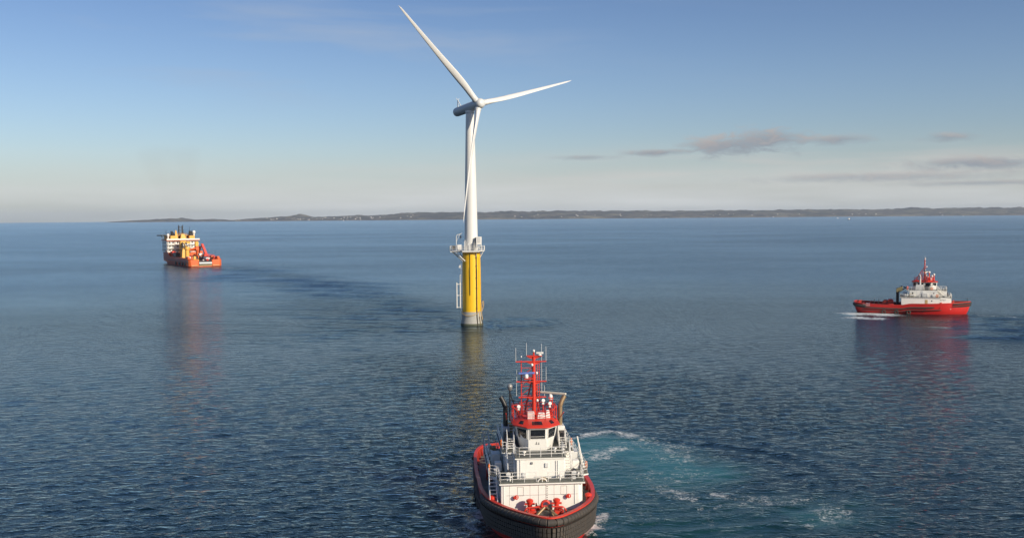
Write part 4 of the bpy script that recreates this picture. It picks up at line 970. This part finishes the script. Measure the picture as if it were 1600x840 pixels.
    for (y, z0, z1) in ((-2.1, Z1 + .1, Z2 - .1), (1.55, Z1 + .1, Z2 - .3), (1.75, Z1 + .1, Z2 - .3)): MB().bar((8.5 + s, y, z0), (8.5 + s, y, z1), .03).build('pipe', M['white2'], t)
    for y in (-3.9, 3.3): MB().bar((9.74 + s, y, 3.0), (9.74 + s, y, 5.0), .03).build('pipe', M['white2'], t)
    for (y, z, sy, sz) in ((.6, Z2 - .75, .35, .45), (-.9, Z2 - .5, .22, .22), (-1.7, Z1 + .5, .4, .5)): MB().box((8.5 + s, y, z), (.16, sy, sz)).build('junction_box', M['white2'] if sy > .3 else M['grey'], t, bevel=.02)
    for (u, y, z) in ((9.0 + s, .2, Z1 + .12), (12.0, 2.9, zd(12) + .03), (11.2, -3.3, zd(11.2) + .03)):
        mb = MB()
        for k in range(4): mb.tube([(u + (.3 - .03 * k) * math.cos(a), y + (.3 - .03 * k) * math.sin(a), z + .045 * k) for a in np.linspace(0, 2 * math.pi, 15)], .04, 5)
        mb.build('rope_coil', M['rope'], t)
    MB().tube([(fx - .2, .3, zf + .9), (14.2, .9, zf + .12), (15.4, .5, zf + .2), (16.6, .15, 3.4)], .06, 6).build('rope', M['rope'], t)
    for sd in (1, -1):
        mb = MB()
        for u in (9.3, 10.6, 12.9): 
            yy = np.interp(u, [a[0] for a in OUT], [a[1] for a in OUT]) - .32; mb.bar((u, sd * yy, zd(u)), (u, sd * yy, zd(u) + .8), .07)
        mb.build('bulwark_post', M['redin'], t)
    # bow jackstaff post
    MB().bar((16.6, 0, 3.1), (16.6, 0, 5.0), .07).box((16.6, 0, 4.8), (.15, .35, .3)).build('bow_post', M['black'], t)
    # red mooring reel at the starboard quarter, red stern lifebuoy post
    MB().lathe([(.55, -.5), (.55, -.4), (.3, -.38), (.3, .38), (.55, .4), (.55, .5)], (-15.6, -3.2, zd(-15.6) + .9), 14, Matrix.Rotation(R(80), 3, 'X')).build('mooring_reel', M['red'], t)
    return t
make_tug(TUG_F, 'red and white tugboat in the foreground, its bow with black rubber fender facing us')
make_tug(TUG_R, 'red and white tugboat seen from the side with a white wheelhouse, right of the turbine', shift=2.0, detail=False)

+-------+

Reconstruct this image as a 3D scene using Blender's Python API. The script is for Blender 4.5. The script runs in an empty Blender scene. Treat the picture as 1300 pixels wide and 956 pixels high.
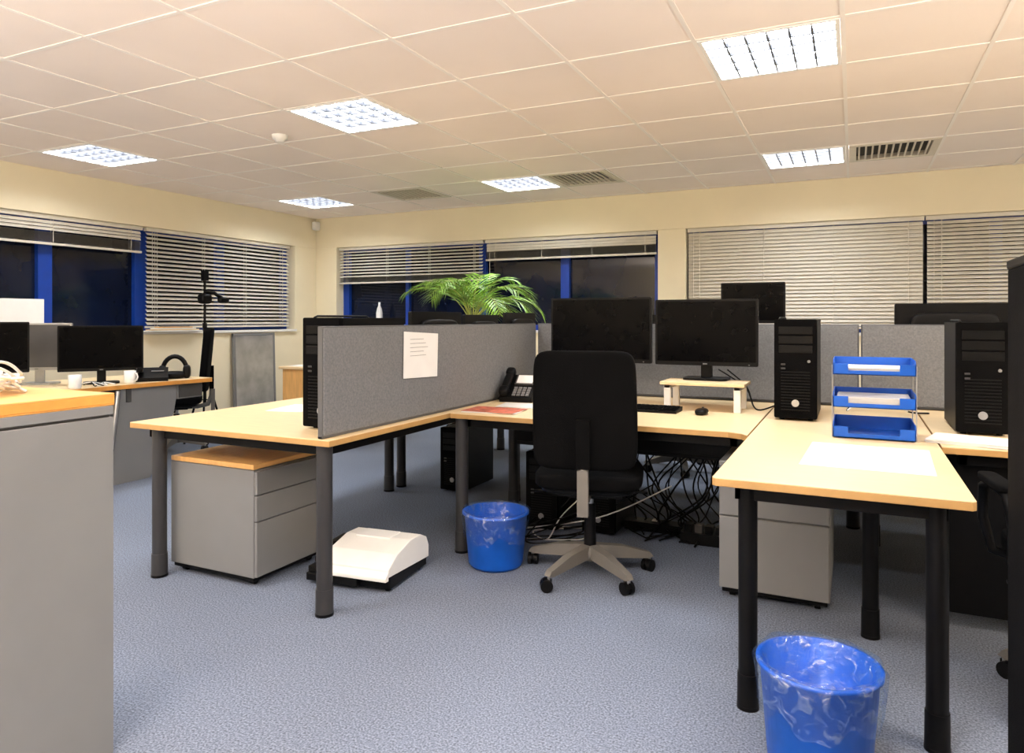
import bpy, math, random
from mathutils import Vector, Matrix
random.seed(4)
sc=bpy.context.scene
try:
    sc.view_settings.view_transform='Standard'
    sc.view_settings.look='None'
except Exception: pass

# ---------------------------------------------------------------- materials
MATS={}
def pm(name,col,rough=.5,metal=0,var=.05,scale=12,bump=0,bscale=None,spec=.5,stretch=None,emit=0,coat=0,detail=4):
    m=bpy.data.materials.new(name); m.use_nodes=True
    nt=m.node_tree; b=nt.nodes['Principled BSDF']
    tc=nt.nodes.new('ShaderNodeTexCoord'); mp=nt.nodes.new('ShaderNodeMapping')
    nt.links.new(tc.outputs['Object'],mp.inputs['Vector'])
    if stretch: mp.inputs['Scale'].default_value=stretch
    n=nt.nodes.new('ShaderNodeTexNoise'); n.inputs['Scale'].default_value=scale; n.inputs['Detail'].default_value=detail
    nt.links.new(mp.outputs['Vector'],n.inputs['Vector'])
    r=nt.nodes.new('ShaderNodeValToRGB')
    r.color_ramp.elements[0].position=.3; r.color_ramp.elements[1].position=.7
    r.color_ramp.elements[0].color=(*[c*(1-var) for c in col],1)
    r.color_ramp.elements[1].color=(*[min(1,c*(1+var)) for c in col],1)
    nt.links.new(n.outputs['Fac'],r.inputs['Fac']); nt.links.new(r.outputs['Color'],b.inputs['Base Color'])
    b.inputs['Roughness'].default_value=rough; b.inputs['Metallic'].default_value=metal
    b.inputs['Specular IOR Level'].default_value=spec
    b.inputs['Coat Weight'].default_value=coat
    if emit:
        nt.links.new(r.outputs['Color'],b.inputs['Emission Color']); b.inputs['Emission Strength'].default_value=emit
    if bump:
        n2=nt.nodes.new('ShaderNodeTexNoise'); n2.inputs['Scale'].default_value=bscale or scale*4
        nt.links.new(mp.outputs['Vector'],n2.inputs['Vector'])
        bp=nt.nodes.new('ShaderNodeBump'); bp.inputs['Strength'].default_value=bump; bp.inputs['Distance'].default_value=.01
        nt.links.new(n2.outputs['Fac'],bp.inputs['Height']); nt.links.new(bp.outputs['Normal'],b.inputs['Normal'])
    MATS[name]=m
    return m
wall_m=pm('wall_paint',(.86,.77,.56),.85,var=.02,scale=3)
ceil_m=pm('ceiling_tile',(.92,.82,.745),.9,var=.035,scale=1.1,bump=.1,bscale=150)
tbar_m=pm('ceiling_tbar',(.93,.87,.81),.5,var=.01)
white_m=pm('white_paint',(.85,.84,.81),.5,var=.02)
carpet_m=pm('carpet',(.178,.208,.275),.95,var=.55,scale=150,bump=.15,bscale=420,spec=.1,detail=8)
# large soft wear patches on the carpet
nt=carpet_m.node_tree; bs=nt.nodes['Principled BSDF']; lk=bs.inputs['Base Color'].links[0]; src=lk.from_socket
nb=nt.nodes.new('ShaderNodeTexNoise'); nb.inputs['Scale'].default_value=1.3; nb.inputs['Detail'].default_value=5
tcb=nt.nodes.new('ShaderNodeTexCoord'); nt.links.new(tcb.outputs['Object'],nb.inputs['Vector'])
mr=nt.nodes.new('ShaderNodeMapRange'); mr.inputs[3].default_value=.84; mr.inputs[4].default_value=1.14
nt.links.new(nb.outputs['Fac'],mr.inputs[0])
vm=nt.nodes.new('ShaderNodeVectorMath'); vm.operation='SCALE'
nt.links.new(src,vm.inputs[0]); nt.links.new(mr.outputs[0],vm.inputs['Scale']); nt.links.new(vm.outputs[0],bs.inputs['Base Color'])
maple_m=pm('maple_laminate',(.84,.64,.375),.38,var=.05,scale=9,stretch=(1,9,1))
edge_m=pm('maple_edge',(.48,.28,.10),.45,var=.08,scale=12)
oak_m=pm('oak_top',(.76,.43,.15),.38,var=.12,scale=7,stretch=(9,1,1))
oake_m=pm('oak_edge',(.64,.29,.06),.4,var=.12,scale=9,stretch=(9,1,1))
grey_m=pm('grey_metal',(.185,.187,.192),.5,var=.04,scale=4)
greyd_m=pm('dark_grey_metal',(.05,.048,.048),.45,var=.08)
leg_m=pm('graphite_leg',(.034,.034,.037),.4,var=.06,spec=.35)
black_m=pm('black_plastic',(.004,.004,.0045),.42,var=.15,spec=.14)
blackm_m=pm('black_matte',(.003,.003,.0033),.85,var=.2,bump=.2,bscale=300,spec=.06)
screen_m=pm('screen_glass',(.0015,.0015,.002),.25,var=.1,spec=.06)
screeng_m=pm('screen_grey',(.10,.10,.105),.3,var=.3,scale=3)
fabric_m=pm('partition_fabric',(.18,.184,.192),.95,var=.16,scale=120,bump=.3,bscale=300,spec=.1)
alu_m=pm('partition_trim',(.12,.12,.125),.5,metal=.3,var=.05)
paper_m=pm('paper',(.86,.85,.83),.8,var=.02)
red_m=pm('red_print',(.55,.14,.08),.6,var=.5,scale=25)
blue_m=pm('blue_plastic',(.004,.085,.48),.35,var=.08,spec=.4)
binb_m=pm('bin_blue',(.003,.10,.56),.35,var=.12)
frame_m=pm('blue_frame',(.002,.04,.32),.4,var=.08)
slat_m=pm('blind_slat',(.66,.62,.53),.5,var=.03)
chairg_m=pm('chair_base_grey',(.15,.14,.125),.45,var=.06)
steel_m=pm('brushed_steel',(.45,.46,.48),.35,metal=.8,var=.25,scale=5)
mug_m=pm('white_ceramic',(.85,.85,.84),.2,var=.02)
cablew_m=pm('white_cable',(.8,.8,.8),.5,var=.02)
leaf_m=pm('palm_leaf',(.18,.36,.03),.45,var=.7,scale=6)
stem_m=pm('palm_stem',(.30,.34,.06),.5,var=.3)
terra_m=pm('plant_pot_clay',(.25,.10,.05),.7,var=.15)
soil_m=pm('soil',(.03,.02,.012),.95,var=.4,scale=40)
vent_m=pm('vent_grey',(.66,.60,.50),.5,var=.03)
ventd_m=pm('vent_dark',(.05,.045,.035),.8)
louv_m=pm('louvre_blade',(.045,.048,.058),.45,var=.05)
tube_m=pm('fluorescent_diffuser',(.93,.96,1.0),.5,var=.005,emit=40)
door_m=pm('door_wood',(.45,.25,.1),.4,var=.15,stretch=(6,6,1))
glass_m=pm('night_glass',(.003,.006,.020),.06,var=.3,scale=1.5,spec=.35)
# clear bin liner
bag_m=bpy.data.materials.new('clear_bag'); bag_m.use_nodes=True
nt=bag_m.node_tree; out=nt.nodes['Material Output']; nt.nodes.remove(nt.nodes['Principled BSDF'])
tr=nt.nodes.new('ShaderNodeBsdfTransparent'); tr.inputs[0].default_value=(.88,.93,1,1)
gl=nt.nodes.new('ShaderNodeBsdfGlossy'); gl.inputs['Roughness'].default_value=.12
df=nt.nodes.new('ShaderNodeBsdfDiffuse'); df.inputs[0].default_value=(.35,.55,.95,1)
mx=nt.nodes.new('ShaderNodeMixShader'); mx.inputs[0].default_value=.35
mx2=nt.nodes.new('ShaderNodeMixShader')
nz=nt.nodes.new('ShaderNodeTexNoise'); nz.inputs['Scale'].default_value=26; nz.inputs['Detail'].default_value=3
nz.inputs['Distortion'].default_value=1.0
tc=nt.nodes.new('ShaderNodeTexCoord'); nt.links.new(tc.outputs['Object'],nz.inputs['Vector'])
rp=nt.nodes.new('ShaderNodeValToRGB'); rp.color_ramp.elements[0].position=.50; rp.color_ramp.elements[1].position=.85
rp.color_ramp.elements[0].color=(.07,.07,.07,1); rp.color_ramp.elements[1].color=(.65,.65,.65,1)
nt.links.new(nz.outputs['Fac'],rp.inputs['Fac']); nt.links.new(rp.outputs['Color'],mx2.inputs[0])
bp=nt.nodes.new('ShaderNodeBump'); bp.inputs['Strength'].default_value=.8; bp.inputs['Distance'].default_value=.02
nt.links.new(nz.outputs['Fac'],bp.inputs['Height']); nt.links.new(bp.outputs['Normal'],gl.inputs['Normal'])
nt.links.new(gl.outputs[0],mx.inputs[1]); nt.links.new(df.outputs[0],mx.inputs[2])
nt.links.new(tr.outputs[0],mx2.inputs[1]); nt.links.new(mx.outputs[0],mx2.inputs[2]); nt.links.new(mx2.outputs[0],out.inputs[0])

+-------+

The problem: Copy only the lines above from the one containing "Reconstruct this image" through the one containing "except Exception: pass", both included. Leave out the pictures.

Written reply:
Reconstruct this image as a 3D scene using Blender's Python API. The script is for Blender 4.5. The script runs in an empty Blender scene. Treat the picture as 1300 pixels wide and 956 pixels high.
import bpy, math, random
from mathutils import Vector, Matrix
random.seed(4)
sc=bpy.context.scene
try:
    sc.view_settings.view_transform='Standard'
    sc.view_settings.look='None'
except Exception: pass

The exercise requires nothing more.